### Problem statement
Leaving out every picture, copy the lines of the data exactly, from the first through the line containing "from mathutils import Vector, Matrix".

### Exercise input
-- start --
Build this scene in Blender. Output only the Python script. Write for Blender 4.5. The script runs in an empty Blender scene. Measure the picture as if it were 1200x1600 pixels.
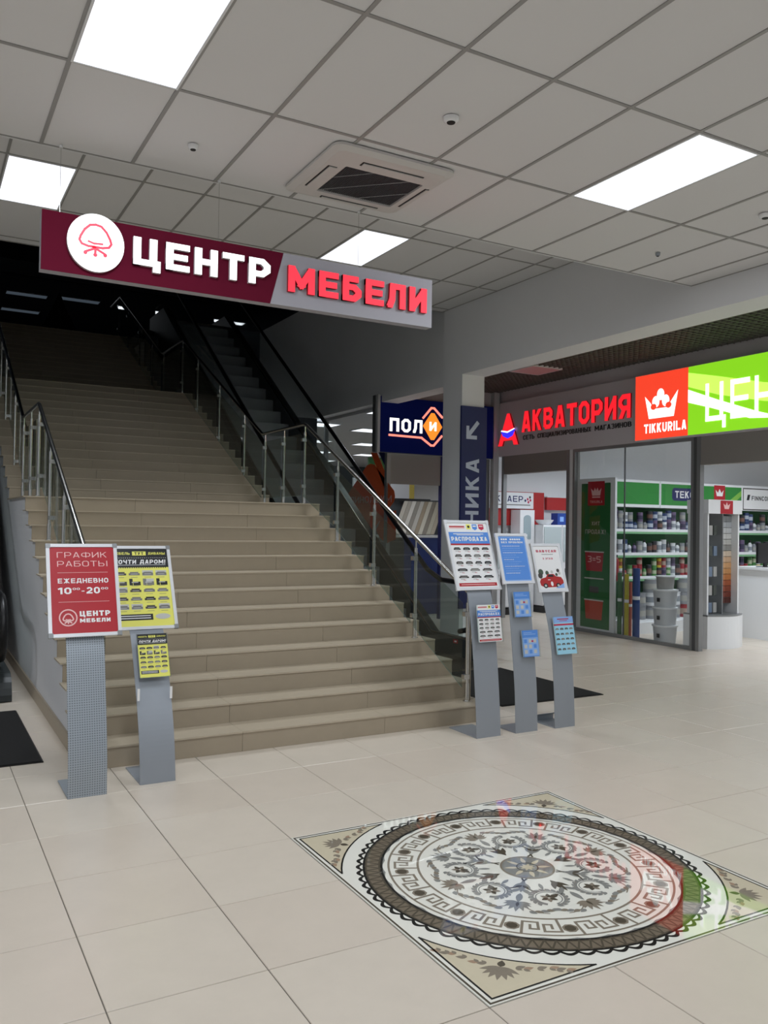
import bpy, math, random
from mathutils import Vector, Matrix

random.seed(7)
SC = bpy.context.scene
COL = SC.collection

# ------------------------------------------------------------------ camera, world, exposure
cam_d = bpy.data.cameras.new('camera')
cam = bpy.data.objects.new('camera', cam_d)
COL.objects.link(cam)
SC.camera = cam
YAW, PITCH, ROLL = 0.5120644900262472, 0.014071268591615066, 0.01523026766942202
fw = Vector((math.sin(YAW) * math.cos(PITCH), math.cos(YAW) * math.cos(PITCH), math.sin(PITCH)))
r0 = Vector((math.cos(YAW), -math.sin(YAW), 0))
u0 = r0.cross(fw)
rr = r0 * math.cos(ROLL) + u0 * math.sin(ROLL)
uu = u0 * math.cos(ROLL) - r0 * math.sin(ROLL)
mw = Matrix.Identity(4)
for i in range(3):
    mw[i][0], mw[i][1], mw[i][2] = rr[i], uu[i], -fw[i]
mw[0][3], mw[1][3], mw[2][3] = -0.6225, -5.4222, 1.7115
cam.matrix_world = mw
cam_d.sensor_fit = 'VERTICAL'
cam_d.sensor_height = 36
cam_d.lens = 36 * 1310.97 / 1600
cam_d.clip_end = 200

world = bpy.data.worlds.new('world')
SC.world = world
world.use_nodes = True
world.node_tree.nodes['Background'].inputs[0].default_value = (0.02, 0.025, 0.035, 1)
world.node_tree.nodes['Background'].inputs[1].default_value = 1.0

SC.view_settings.view_transform = 'Standard'
SC.view_settings.look = 'None'
SC.view_settings.gamma = 1
SC.view_settings.use_curve_mapping = False
SC.view_settings.exposure = 0.0

PANEL_W = 41.0            # lamp power of each hall ceiling panel
UPPER_W = 24.0
SHOP_W = 25.0
PANEL_STRENGTH = 1.6      # visible glow of the diffusers
SHOP_STRENGTH = 1.6
UPPER_STRENGTH = 1.6
WHITE = 'eef3ff'       # ceiling light panels in the shops


# ------------------------------------------------------------------ materials
def lin(c):
    if isinstance(c, str):
        c = [int(c[i:i + 2], 16) / 255 for i in (0, 2, 4)]
    return tuple((x / 12.92 if x <= 0.04045 else ((x + 0.055) / 1.055) ** 2.4) for x in c[:3]) + (1,)


MATS = {}


def M(name, col, rough=0.6, metal=0.0, emit=0.0, spec=0.5, noise=0.0, nscale=6.0, alpha=None, bump=0.0, bscale=80):
    if name in MATS:
        return MATS[name]
    m = bpy.data.materials.new(name)
    m.use_nodes = True
    nt = m.node_tree
    b = nt.nodes['Principled BSDF']
    c = lin(col)
    b.inputs['Base Color'].default_value = c
    b.inputs['Roughness'].default_value = rough
    b.inputs['Metallic'].default_value = metal
    b.inputs['Specular IOR Level'].default_value = spec
    if emit:
        b.inputs['Emission Color'].default_value = c
        b.inputs['Emission Strength'].default_value = emit
    if noise or bump:
        tc = nt.nodes.new('ShaderNodeTexCoord')
        g = nt.nodes.new('ShaderNodeNewGeometry')
    if noise:
        n = nt.nodes.new('ShaderNodeTexNoise')
        n.inputs['Scale'].default_value = nscale
        n.inputs['Detail'].default_value = 6
        n.inputs['Roughness'].default_value = 0.65
        nt.links.new(g.outputs['Position'], n.inputs['Vector'])
        mx = nt.nodes.new('ShaderNodeMix')
        mx.data_type = 'RGBA'
        mx.inputs[6].default_value = tuple(v * (1 - noise) for v in c[:3]) + (1,)
        mx.inputs[7].default_value = tuple(min(1, v * (1 + noise)) for v in c[:3]) + (1,)
        nt.links.new(n.outputs['Fac'], mx.inputs[0])
        nt.links.new(mx.outputs[2], b.inputs['Base Color'])
    if bump:
        n2 = nt.nodes.new('ShaderNodeTexNoise')
        n2.inputs['Scale'].default_value = bscale
        n2.inputs['Detail'].default_value = 3
        nt.links.new(g.outputs['Position'], n2.inputs['Vector'])
        bp = nt.nodes.new('ShaderNodeBump')
        bp.inputs['Strength'].default_value = bump
        bp.inputs['Distance'].default_value = 0.002
        nt.links.new(n2.outputs['Fac'], bp.inputs['Height'])
        nt.links.new(bp.outputs['Normal'], b.inputs['Normal'])
    MATS[name] = m
    return m


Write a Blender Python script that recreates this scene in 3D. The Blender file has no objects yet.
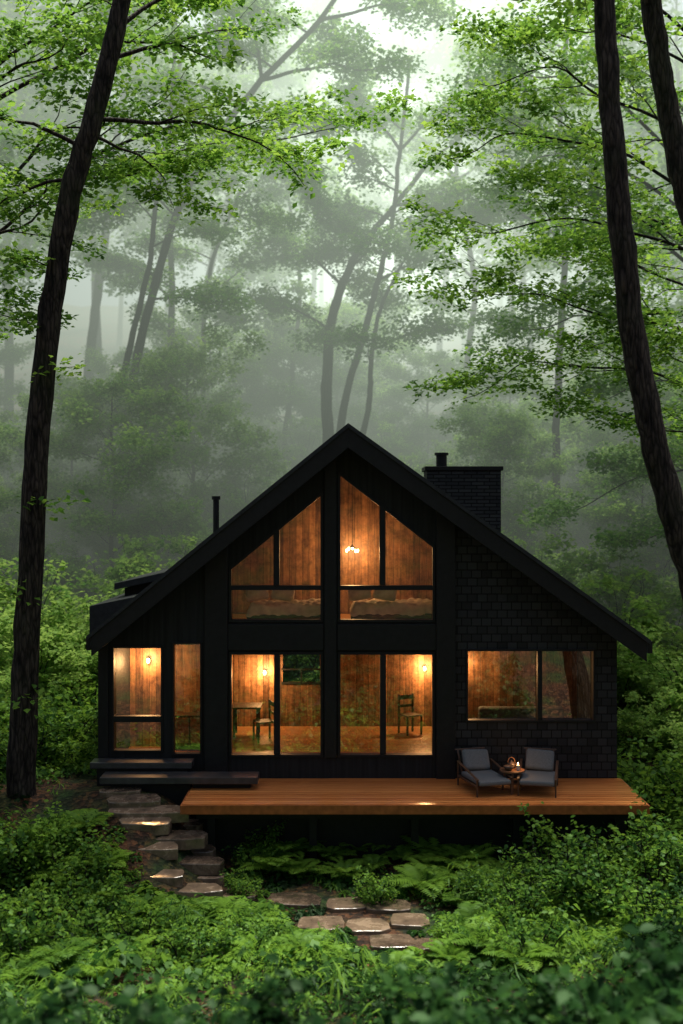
-- end --
### The result
Build this scene in Blender. Output only the Python script. Write for Blender 4.5. The script runs in an empty Blender scene. Measure the picture as if it were 1200x1600 pixels.
import bpy, math, random
from mathutils import Vector, Matrix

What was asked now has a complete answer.